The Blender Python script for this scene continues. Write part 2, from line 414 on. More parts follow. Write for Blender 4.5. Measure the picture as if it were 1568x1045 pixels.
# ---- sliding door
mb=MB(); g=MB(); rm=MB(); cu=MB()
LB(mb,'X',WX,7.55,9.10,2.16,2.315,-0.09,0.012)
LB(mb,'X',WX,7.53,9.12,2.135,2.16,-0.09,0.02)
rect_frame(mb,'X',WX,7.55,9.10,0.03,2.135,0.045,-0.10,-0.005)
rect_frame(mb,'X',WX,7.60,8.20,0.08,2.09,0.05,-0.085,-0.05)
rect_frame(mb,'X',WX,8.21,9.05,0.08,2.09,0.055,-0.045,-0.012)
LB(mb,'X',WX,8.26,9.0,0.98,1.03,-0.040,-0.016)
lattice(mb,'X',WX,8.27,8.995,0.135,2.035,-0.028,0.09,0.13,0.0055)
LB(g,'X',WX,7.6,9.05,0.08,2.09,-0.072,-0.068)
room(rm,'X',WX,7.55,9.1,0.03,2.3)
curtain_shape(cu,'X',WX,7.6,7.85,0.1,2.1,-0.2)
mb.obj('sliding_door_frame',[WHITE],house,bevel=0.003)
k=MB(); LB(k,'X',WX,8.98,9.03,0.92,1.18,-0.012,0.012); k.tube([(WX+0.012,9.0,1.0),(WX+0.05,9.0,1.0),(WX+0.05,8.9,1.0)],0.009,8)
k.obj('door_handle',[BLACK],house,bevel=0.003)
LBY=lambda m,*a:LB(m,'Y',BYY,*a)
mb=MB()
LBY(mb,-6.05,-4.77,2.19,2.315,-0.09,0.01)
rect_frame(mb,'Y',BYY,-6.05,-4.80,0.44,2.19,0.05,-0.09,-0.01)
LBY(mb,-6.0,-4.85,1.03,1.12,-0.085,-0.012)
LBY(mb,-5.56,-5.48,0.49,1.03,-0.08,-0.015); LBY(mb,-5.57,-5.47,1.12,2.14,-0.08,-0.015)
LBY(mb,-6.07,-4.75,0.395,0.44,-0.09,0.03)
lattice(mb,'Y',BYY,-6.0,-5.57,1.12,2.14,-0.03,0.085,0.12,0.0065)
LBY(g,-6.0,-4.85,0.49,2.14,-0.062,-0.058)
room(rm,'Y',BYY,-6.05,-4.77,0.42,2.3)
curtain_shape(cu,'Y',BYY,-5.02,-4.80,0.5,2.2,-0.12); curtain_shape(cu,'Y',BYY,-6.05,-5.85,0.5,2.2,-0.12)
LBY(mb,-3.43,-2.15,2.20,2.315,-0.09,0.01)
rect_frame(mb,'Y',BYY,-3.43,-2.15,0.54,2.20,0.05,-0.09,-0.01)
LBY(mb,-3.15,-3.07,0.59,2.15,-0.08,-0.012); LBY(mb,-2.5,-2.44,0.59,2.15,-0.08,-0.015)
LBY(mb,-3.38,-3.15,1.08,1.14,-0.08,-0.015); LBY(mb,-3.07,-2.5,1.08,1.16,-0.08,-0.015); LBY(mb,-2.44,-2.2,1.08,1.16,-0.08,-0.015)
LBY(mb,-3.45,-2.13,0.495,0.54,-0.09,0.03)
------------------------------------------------
Output the full listing without altering anything.

**RESULT BELOW:**
The Blender Python script for this scene continues. Write part 2, from line 414 on. More parts follow. Write for Blender 4.5. Measure the picture as if it were 1568x1045 pixels.
# ---- sliding door
mb=MB(); g=MB(); rm=MB(); cu=MB()
LB(mb,'X',WX,7.55,9.10,2.16,2.315,-0.09,0.012)
LB(mb,'X',WX,7.53,9.12,2.135,2.16,-0.09,0.02)
rect_frame(mb,'X',WX,7.55,9.10,0.03,2.135,0.045,-0.10,-0.005)
rect_frame(mb,'X',WX,7.60,8.20,0.08,2.09,0.05,-0.085,-0.05)
rect_frame(mb,'X',WX,8.21,9.05,0.08,2.09,0.055,-0.045,-0.012)
LB(mb,'X',WX,8.26,9.0,0.98,1.03,-0.040,-0.016)
lattice(mb,'X',WX,8.27,8.995,0.135,2.035,-0.028,0.09,0.13,0.0055)
LB(g,'X',WX,7.6,9.05,0.08,2.09,-0.072,-0.068)
room(rm,'X',WX,7.55,9.1,0.03,2.3)
curtain_shape(cu,'X',WX,7.6,7.85,0.1,2.1,-0.2)
mb.obj('sliding_door_frame',[WHITE],house,bevel=0.003)
k=MB(); LB(k,'X',WX,8.98,9.03,0.92,1.18,-0.012,0.012); k.tube([(WX+0.012,9.0,1.0),(WX+0.05,9.0,1.0),(WX+0.05,8.9,1.0)],0.009,8)
k.obj('door_handle',[BLACK],house,bevel=0.003)
LBY=lambda m,*a:LB(m,'Y',BYY,*a)
mb=MB()
LBY(mb,-6.05,-4.77,2.19,2.315,-0.09,0.01)
rect_frame(mb,'Y',BYY,-6.05,-4.80,0.44,2.19,0.05,-0.09,-0.01)
LBY(mb,-6.0,-4.85,1.03,1.12,-0.085,-0.012)
LBY(mb,-5.56,-5.48,0.49,1.03,-0.08,-0.015); LBY(mb,-5.57,-5.47,1.12,2.14,-0.08,-0.015)
LBY(mb,-6.07,-4.75,0.395,0.44,-0.09,0.03)
lattice(mb,'Y',BYY,-6.0,-5.57,1.12,2.14,-0.03,0.085,0.12,0.0065)
LBY(g,-6.0,-4.85,0.49,2.14,-0.062,-0.058)
room(rm,'Y',BYY,-6.05,-4.77,0.42,2.3)
curtain_shape(cu,'Y',BYY,-5.02,-4.80,0.5,2.2,-0.12); curtain_shape(cu,'Y',BYY,-6.05,-5.85,0.5,2.2,-0.12)
LBY(mb,-3.43,-2.15,2.20,2.315,-0.09,0.01)
rect_frame(mb,'Y',BYY,-3.43,-2.15,0.54,2.20,0.05,-0.09,-0.01)
LBY(mb,-3.15,-3.07,0.59,2.15,-0.08,-0.012); LBY(mb,-2.5,-2.44,0.59,2.15,-0.08,-0.015)
LBY(mb,-3.38,-3.15,1.08,1.14,-0.08,-0.015); LBY(mb,-3.07,-2.5,1.08,1.16,-0.08,-0.015); LBY(mb,-2.44,-2.2,1.08,1.16,-0.08,-0.015)
LBY(mb,-3.45,-2.13,0.495,0.54,-0.09,0.03)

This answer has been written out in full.